Outside of Japan, I found out, such boards are available for sale online but are harder to find in brick-and-mortar stores. The board pictured was purchased at a specialty Japanese knife and kitchenware store in New York City.  The shark-skin surface is pebbly and reassuringly rough, but without much experience or different samples to compare it with, I am not able to vouch that this is shark rather than ray skin.  I can, however, confirm that it works beautifully! For other images of shark (or ray) skin graters, see this article where I first encountered the sharkskin wasabi boards.

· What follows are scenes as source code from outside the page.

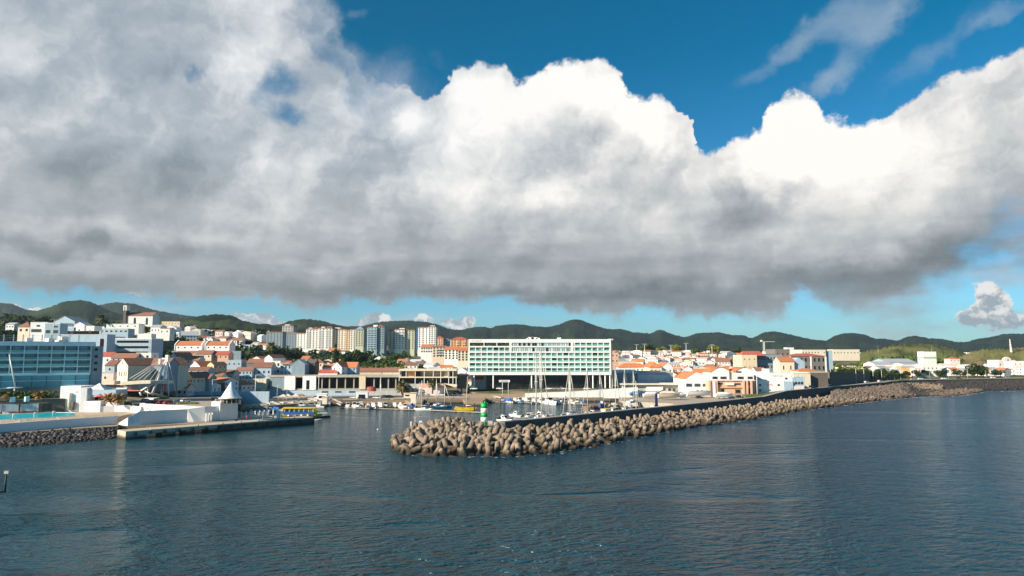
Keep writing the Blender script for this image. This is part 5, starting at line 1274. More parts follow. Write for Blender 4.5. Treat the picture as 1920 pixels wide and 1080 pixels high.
# tower crane and church tower
t = thing('tower_crane', 'thin tower crane standing behind the red roofed beige block', 'crane', at(1433, 668, 560))
b = MB(); hh = at(1433, 641, 560).z - at(1433, 668, 560).z
for sx, sy in ((-.5, -.5), (.5, -.5), (.5, .5), (-.5, .5)): b.box(sx - .08, sx + .08, sy - .08, sy + .08, -6, hh)
for k in range(14): b.box(-.5, .5, -.55, -.5, k * hh / 14, k * hh / 14 + .12)
b.build('mast', M['metal_white'], t)
MB().box(-3, 9, -.15, .15, hh + .001, hh + .25).build('jib', M['metal_white'], t); MB().box(-2.6, -1.2, -.5, .5, hh + .3, hh + 1.4).build('counterweight', M['white'], t)
# ------------------------------------------------------------------ pool terrace, pavilion and jetty on the left
def V(px, py, z): return on(px, py, z)
def wallq(name, pts, mat, parent=None, thick=0.35):
    """upright wall through pts = [(x, y, zbottom, ztop)]"""
    n = len(pts); vs = []
    for i, (x, y, a, b) in enumerate(pts):
        p = pts[max(i-1, 0)]; q = pts[min(i+1, n-1)]; d = Vector((q[0] - p[0], q[1] - p[1])).normalized(); nn = Vector((-d.y, d.x)) * thick
        vs += [(x, y, a), (x, y, b), (x + nn.x, y + nn.y, b), (x + nn.x, y + nn.y, a)]
    fs = []
    for i in range(n - 1):
        a, b = 4*i, 4*i + 4; fs += [(a, b, b+1, a+1), (a+1, b+1, b+2, a+2), (a+2, b+2, b+3, a+3)]
    fs += [(0, 1, 2, 3), (4*n-1, 4*n-2, 4*n-3, 4*n-4)]
    return MB().add(vs, fs).build(name, mat, parent)
TZ0 = 5.5
def pw(px, py, z, zb=2.3): v = V(px, py, z); return (v.x, v.y, zb, z)
terr = thing('pool_terrace', 'white walled pool terrace with sand coloured paving above the boulders', 'terrace', (0, 0, 0))
W1 = [pw(-220, 818, 5.35), pw(0, 795, 5.35), pw(100, 787.5, 5.45), pw(170, 783, 5.5), pw(221, 779.5, 5.6)]
wallq('sea_wall', W1, M['white_clean'], terr)
deckpoly = [(p[0] - .3, p[1] + .3) for p in W1] + [P2(262, 771, 5.5), P2(240, 762, 5.5), (-175, 300), (-320, 300)]
a = sum(deckpoly[i][0] * deckpoly[(i+1) % len(deckpoly)][1] - deckpoly[(i+1) % len(deckpoly)][0] * deckpoly[i][1] for i in range(len(deckpoly)))
MB().prism(deckpoly if a > 0 else deckpoly[::-1], 2.0, 5.2).build('paving', M['deck'], terr)
W2 = [pw(221, 794, 2.9), pw(240, 783, 5.5), pw(262, 771, 7.6), pw(300, 769, 7.5), pw(352, 767, 7.5)]
wallq('ramp_wall', W2, M['white_clean'], terr)
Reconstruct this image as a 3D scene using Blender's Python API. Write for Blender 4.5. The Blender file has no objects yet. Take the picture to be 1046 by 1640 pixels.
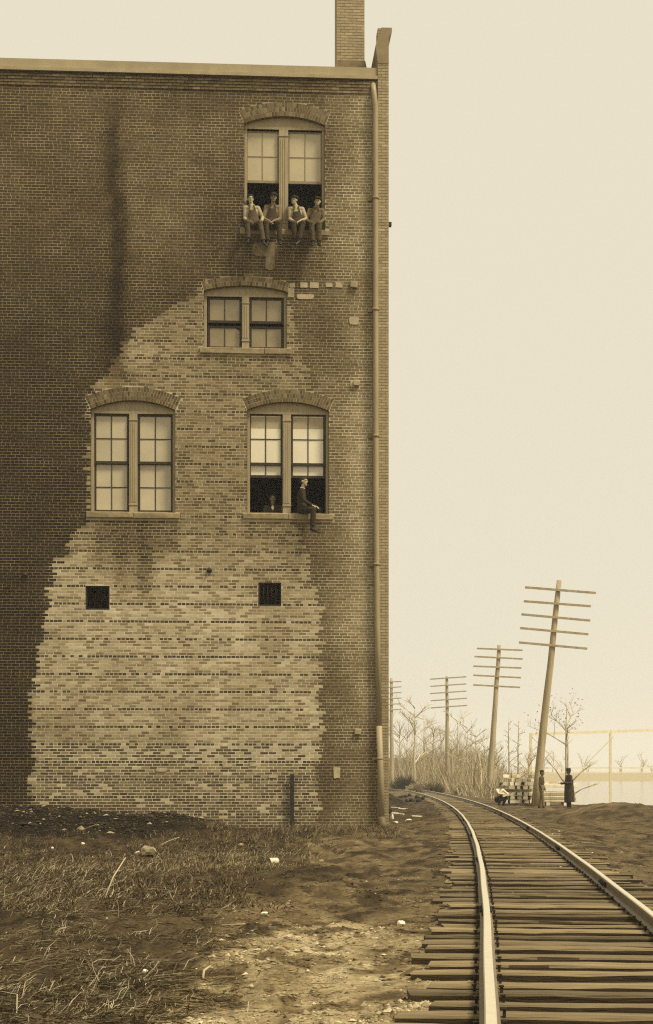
import bpy, bmesh, math, random
import numpy as np
from mathutils import Vector, Matrix

R = math.radians
sc = bpy.context.scene
col = sc.collection

# ------------------------------------------------------------------ camera
F, CX, HY, EYE = 2500.0, 523.0, 1242.0, 1.5        # focal length, centre column and horizon row of the 1046x1640 frame
cam_d = bpy.data.cameras.new("camera")
cam = bpy.data.objects.new("camera", cam_d)
col.objects.link(cam)
cam.location = (0, 0, EYE)
cam.rotation_euler = (R(90), 0, 0)
cam_d.sensor_width = 36
cam_d.lens = 36 * F / 1640
cam_d.shift_y = (HY - 820) / 1640
cam_d.clip_start = 0.5
cam_d.clip_end = 5000
sc.camera = cam

# ------------------------------------------------------------------ sky, sun, exposure
SUN_EL, SUN_AZ = 57, 122            # azimuth measured clockwise from +Y (the view direction)
world = bpy.data.worlds.new("World")
sc.world = world
world.use_nodes = True
wn = world.node_tree.nodes
wl = world.node_tree.links
wn.clear()
w_out = wn.new("ShaderNodeOutputWorld")
w_bg = wn.new("ShaderNodeBackground")
w_sky = wn.new("ShaderNodeTexSky")
w_sky.sky_type = 'NISHITA'
w_sky.sun_disc = False
w_sky.sun_elevation = R(SUN_EL)
w_sky.sun_rotation = R(SUN_AZ)
w_sky.dust_density = 4
w_bw = wn.new("ShaderNodeRGBToBW")
w_mr = wn.new("ShaderNodeMapRange")
w_mr.inputs[1].default_value = 0.0
w_mr.inputs[2].default_value = 12.0
w_mr.inputs[3].default_value = 8.0
w_mr.inputs[4].default_value = 8.7
w_mul = wn.new("ShaderNodeVectorMath")
w_mul.operation = 'SCALE'
w_mul.inputs[0].default_value = (1.0, 0.92, 0.72)
wl.new(w_sky.outputs[0], w_bw.inputs[0])
wl.new(w_bw.outputs[0], w_mr.inputs[0])
wl.new(w_mr.outputs[0], w_mul.inputs['Scale'])
wl.new(w_mul.outputs[0], w_bg.inputs['Color'])
w_bg.inputs['Strength'].default_value = 0.1
wl.new(w_bg.outputs[0], w_out.inputs['Surface'])

sun_d = bpy.data.lights.new("sun", 'SUN')
sun_d.energy = 4.6
sun_d.angle = R(12)
sun_d.color = (1.0, 0.90, 0.68)
sun = bpy.data.objects.new("sun", sun_d)
col.objects.link(sun)
_s = Vector((math.sin(R(SUN_AZ)) * math.cos(R(SUN_EL)), math.cos(R(SUN_AZ)) * math.cos(R(SUN_EL)), math.sin(R(SUN_EL))))
sun.rotation_euler = _s.to_track_quat('Z', 'Y').to_euler()
sun.location = (20, -20, 40)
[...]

Could the remarkable skin of the elasmobranchs have been used to make implements before the intensified globalized maritime contact that appears to correlate with its widespread use across Eurasia?  It seems that the abundance of sharks and rays around the Arabian Peninsula and the fact that they had been used for food at least as early as the medieval period leaves that possibility open.  It is a question worth asking—and one which will hopefully lead to future research!  And it leads me back to where I started: shark fins are only a small part of a remarkable group of marine species that are threatened today. These creatures have served human needs in a wide variety of ways in the past.  Sustainable harvesting is perhaps still possible and should be based on a full and balanced appreciation of both the bounty sharks and rays have to offer and their important contribution as living organisms to the marine environment.